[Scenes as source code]
⟨

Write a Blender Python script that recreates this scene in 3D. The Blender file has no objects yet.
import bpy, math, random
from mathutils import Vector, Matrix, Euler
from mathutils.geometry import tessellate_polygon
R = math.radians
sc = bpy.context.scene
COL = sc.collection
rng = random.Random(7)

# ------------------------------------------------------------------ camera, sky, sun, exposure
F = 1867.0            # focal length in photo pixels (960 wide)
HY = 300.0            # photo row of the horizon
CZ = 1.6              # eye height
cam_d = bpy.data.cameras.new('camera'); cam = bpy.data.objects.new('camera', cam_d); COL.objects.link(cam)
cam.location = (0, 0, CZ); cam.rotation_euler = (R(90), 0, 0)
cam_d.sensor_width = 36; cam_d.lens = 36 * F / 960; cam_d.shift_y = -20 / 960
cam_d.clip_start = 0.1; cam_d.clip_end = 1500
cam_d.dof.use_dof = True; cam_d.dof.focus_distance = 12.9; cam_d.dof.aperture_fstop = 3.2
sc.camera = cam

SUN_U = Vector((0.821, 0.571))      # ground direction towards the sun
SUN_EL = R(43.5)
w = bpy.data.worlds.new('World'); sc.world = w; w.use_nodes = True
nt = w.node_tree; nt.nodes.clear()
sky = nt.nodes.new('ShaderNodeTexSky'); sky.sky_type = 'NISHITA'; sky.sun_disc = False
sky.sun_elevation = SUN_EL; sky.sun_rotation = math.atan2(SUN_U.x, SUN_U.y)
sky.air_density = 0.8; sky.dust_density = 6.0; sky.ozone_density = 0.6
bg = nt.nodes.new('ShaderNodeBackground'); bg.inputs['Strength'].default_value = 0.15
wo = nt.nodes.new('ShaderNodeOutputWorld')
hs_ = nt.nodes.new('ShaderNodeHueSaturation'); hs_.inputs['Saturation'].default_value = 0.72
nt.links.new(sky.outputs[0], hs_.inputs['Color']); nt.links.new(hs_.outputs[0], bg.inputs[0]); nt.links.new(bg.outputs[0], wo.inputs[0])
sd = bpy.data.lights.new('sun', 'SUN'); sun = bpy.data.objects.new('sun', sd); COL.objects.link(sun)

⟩
⟨

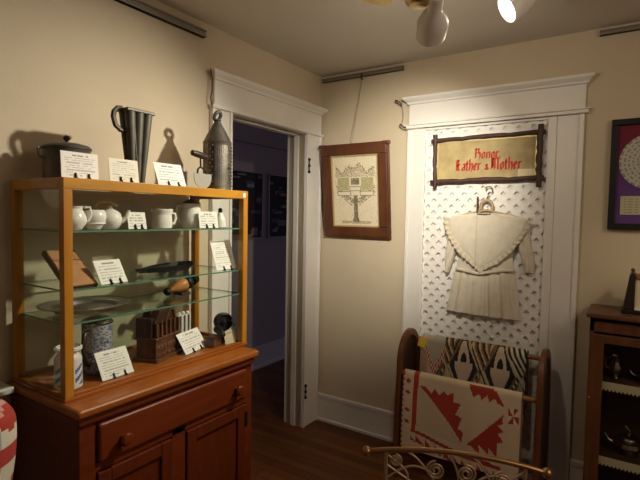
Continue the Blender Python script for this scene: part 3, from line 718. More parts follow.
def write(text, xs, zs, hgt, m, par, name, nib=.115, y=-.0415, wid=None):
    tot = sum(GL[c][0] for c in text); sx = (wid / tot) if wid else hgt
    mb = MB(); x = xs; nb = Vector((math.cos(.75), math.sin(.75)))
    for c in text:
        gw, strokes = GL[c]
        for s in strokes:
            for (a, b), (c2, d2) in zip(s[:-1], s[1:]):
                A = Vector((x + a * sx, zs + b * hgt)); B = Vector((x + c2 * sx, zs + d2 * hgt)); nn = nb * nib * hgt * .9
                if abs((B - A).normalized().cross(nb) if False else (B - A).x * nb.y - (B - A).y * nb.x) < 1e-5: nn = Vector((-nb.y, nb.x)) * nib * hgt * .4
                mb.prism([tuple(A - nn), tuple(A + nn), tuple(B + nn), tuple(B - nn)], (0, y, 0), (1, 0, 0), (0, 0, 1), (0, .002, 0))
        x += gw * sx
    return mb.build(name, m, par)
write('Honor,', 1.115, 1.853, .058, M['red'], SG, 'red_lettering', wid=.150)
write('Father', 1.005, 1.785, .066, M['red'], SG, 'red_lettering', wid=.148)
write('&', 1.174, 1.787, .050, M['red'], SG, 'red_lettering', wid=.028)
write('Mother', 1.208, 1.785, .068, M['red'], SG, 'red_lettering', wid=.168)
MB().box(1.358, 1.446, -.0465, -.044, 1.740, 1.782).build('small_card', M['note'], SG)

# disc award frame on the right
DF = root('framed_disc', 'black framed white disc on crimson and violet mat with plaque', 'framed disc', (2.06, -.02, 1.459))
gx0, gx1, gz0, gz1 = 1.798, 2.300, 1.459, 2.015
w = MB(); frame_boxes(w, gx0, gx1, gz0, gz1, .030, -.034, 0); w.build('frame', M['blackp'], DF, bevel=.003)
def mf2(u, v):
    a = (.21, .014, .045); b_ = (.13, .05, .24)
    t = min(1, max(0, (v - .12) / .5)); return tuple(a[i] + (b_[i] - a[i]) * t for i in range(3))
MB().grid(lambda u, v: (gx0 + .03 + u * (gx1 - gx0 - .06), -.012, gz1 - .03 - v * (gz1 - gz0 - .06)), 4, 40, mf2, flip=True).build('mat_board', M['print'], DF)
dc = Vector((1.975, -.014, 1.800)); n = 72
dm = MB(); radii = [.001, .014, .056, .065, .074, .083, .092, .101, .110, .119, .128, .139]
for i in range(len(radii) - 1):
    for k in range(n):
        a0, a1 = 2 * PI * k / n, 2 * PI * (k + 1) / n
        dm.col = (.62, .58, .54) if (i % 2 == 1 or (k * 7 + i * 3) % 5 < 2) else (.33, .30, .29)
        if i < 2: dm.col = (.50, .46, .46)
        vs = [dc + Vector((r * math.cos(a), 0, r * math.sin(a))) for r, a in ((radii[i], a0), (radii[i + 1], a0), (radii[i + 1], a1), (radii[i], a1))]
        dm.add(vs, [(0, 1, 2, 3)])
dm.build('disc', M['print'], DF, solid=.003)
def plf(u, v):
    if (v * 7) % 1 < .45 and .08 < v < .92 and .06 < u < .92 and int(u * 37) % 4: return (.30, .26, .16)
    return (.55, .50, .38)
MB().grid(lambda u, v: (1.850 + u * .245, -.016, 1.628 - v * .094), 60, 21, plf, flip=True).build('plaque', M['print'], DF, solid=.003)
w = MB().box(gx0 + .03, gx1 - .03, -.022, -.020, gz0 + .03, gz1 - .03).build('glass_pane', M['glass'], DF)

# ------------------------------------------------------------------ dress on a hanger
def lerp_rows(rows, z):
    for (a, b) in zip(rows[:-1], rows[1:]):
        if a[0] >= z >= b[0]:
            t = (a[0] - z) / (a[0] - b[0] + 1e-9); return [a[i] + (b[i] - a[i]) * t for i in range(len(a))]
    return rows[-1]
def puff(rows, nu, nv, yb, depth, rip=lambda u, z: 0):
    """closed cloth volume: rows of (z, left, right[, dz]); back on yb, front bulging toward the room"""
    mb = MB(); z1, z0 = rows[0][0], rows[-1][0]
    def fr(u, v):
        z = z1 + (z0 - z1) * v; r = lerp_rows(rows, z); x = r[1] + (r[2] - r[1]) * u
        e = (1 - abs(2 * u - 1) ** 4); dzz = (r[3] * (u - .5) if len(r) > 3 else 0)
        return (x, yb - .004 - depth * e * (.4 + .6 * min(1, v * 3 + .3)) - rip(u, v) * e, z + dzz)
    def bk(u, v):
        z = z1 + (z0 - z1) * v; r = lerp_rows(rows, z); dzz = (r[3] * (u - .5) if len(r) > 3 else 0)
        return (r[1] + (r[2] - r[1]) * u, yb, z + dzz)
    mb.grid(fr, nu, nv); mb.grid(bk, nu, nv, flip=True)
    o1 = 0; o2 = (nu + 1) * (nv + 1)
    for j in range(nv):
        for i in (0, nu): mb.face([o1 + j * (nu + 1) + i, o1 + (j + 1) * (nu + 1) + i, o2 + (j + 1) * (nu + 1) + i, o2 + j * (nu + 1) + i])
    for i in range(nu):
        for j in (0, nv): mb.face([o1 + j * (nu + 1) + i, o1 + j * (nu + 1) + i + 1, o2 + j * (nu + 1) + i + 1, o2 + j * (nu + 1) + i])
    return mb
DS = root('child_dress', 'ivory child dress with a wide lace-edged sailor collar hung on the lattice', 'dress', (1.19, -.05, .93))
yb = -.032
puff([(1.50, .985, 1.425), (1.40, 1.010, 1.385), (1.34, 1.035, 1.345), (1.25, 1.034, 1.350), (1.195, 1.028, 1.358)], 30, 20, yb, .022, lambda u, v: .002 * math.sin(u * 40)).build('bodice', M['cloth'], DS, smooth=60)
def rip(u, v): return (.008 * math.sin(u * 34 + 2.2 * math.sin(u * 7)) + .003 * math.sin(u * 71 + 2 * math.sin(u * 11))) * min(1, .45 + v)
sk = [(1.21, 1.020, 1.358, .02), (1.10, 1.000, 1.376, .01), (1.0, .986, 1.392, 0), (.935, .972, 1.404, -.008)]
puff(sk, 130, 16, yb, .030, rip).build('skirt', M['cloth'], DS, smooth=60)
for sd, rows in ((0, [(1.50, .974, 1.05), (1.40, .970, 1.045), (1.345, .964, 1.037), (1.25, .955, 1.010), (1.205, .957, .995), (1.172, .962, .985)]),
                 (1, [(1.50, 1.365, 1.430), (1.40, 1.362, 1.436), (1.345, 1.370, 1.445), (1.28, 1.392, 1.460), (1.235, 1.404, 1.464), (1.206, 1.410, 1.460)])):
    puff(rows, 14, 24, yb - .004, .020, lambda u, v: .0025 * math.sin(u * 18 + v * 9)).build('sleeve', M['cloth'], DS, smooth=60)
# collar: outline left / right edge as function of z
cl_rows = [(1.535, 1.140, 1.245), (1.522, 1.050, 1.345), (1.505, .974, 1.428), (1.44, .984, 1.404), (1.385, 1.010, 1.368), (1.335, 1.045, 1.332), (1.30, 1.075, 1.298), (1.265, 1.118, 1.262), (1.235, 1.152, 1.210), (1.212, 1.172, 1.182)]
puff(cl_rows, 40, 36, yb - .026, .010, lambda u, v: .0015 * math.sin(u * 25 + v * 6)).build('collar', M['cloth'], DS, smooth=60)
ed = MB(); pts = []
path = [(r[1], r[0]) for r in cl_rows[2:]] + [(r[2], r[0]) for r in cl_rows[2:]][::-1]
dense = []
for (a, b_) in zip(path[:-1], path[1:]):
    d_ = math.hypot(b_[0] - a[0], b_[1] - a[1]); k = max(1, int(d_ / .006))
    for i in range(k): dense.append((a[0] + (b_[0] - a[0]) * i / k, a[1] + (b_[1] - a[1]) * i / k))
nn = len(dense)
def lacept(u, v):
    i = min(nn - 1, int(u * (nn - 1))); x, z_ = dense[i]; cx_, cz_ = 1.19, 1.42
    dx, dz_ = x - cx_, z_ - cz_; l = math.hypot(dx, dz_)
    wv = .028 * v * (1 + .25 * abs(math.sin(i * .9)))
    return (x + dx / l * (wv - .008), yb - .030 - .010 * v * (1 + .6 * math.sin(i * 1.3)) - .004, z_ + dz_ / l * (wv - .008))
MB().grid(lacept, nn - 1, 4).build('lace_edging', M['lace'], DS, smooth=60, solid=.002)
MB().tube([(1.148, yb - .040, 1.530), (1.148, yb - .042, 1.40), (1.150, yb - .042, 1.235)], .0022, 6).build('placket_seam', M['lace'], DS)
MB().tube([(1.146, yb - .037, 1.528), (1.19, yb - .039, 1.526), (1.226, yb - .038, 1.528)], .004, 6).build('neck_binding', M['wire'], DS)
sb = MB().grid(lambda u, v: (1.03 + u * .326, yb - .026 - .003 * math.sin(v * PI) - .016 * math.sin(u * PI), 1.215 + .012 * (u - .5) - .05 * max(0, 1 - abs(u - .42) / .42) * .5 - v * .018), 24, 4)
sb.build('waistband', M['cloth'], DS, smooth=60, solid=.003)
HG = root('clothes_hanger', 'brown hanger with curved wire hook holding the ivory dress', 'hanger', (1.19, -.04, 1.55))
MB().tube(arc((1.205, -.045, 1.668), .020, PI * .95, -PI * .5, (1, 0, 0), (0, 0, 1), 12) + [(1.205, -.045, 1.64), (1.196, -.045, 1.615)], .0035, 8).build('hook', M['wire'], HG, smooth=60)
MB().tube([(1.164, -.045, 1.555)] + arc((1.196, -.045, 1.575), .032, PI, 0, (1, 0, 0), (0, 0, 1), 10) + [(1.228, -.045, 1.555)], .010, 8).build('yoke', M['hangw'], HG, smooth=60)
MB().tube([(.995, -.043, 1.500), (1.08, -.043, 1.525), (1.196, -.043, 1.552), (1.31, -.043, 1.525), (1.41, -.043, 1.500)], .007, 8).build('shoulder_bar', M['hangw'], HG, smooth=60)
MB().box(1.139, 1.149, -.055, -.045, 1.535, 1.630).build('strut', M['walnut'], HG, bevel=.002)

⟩

▸ GIVEN PROBLEM:
Transcribe, word for word, every line from the line with "Continue the Blender" to the line with "1.782).build('small_card', M['note'], SG)", inclusive, and output nothing else.

▸ EXPECTED ANSWER:
Continue the Blender Python script for this scene: part 3, from line 718. More parts follow.
def write(text, xs, zs, hgt, m, par, name, nib=.115, y=-.0415, wid=None):
    tot = sum(GL[c][0] for c in text); sx = (wid / tot) if wid else hgt
    mb = MB(); x = xs; nb = Vector((math.cos(.75), math.sin(.75)))
    for c in text:
        gw, strokes = GL[c]
        for s in strokes:
            for (a, b), (c2, d2) in zip(s[:-1], s[1:]):
                A = Vector((x + a * sx, zs + b * hgt)); B = Vector((x + c2 * sx, zs + d2 * hgt)); nn = nb * nib * hgt * .9
                if abs((B - A).normalized().cross(nb) if False else (B - A).x * nb.y - (B - A).y * nb.x) < 1e-5: nn = Vector((-nb.y, nb.x)) * nib * hgt * .4
                mb.prism([tuple(A - nn), tuple(A + nn), tuple(B + nn), tuple(B - nn)], (0, y, 0), (1, 0, 0), (0, 0, 1), (0, .002, 0))
        x += gw * sx
    return mb.build(name, m, par)
write('Honor,', 1.115, 1.853, .058, M['red'], SG, 'red_lettering', wid=.150)
write('Father', 1.005, 1.785, .066, M['red'], SG, 'red_lettering', wid=.148)
write('&', 1.174, 1.787, .050, M['red'], SG, 'red_lettering', wid=.028)
write('Mother', 1.208, 1.785, .068, M['red'], SG, 'red_lettering', wid=.168)
MB().box(1.358, 1.446, -.0465, -.044, 1.740, 1.782).build('small_card', M['note'], SG)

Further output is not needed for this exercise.